--- Recorded data ---

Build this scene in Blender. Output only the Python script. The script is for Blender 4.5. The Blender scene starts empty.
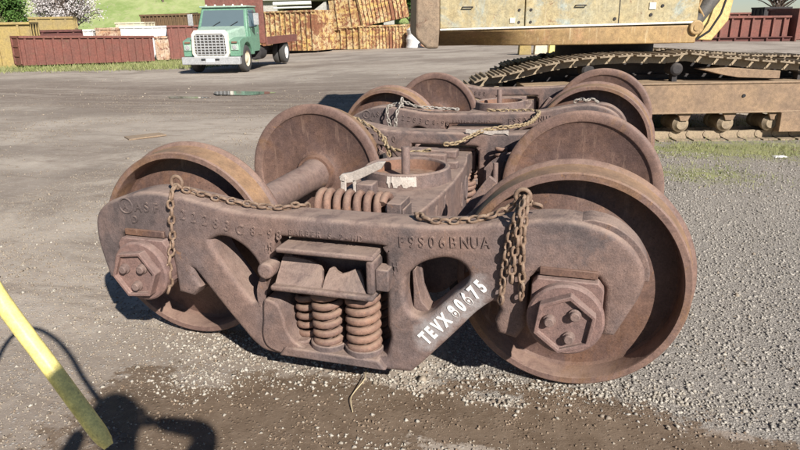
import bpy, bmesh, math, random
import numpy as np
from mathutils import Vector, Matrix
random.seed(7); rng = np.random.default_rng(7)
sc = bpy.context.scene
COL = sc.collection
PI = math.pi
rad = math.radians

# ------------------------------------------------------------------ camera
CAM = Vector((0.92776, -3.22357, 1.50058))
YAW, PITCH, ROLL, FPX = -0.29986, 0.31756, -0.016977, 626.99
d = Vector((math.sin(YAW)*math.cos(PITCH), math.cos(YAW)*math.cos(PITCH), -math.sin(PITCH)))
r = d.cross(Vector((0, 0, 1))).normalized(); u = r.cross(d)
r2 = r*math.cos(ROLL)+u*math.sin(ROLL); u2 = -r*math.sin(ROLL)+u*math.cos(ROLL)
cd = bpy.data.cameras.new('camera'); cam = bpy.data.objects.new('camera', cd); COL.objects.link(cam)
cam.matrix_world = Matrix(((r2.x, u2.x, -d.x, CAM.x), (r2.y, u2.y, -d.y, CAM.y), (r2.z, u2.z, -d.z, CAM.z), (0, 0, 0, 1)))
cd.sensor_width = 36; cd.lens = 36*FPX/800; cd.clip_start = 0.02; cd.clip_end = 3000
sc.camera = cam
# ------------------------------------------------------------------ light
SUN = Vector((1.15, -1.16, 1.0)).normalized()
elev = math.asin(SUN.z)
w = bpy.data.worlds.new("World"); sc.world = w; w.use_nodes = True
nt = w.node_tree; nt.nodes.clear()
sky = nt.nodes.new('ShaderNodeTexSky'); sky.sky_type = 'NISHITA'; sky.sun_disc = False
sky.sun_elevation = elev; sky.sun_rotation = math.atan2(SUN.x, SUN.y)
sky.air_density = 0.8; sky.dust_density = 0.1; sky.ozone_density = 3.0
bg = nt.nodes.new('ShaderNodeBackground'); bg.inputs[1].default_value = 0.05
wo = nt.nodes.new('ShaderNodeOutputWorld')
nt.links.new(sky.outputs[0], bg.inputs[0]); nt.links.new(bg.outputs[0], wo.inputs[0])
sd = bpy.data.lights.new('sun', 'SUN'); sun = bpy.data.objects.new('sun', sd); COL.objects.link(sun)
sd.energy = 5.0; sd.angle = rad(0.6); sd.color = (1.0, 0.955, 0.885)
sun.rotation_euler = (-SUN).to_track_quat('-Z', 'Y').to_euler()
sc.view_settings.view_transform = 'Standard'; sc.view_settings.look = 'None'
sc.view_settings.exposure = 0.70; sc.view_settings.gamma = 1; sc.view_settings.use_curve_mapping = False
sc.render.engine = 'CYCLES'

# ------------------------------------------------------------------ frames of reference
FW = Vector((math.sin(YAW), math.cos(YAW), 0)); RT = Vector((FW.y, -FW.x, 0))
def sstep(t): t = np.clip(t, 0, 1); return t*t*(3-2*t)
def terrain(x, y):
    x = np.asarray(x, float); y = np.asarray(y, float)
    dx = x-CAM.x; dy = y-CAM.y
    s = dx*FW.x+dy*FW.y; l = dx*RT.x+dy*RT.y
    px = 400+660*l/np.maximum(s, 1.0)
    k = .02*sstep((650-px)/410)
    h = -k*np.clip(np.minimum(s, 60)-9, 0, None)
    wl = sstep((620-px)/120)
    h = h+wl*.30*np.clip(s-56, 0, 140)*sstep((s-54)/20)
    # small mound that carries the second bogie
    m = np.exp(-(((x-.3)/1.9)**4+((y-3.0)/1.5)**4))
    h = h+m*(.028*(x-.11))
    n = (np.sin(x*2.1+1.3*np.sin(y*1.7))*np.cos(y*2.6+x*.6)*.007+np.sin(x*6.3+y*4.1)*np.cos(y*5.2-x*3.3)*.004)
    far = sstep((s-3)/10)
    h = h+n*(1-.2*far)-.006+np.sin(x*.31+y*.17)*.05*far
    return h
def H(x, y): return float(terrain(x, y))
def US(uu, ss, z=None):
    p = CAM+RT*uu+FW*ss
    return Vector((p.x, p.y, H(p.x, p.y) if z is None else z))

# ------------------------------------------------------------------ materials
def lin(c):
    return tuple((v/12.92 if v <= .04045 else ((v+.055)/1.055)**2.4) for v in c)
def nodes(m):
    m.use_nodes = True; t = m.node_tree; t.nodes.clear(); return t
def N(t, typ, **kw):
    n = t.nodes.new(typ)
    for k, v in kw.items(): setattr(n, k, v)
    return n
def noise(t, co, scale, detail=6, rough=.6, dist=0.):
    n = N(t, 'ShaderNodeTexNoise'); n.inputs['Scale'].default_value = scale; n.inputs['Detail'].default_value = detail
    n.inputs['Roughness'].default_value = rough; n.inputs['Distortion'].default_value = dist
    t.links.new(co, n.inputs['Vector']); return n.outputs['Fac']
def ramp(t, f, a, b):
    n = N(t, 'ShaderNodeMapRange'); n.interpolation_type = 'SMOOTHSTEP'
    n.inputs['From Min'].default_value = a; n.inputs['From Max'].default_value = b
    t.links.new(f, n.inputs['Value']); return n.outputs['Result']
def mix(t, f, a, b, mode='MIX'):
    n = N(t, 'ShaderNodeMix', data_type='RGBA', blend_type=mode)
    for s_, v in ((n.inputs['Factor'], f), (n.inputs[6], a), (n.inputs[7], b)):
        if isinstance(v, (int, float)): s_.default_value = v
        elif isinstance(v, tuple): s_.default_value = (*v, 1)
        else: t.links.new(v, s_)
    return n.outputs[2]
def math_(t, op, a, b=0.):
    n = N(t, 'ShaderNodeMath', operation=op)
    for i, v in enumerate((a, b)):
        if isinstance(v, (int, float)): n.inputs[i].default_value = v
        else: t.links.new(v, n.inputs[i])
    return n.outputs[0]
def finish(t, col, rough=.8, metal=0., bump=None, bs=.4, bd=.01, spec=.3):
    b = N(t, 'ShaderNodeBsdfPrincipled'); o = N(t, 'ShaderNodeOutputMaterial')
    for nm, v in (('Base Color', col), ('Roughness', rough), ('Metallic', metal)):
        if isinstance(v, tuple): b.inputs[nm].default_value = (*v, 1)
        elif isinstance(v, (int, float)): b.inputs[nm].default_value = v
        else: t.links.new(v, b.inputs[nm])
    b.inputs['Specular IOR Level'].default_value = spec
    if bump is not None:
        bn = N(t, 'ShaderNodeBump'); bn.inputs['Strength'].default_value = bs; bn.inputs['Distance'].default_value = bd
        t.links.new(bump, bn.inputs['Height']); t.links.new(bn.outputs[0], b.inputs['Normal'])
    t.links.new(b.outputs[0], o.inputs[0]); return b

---

■ Task: Take the material above from its first line through the line holding "rad = math.radians" and set it down exactly, without the pictures.

■ Written solution:
Build this scene in Blender. Output only the Python script. The script is for Blender 4.5. The Blender scene starts empty.
import bpy, bmesh, math, random
import numpy as np
from mathutils import Vector, Matrix
random.seed(7); rng = np.random.default_rng(7)
sc = bpy.context.scene
COL = sc.collection
PI = math.pi
rad = math.radians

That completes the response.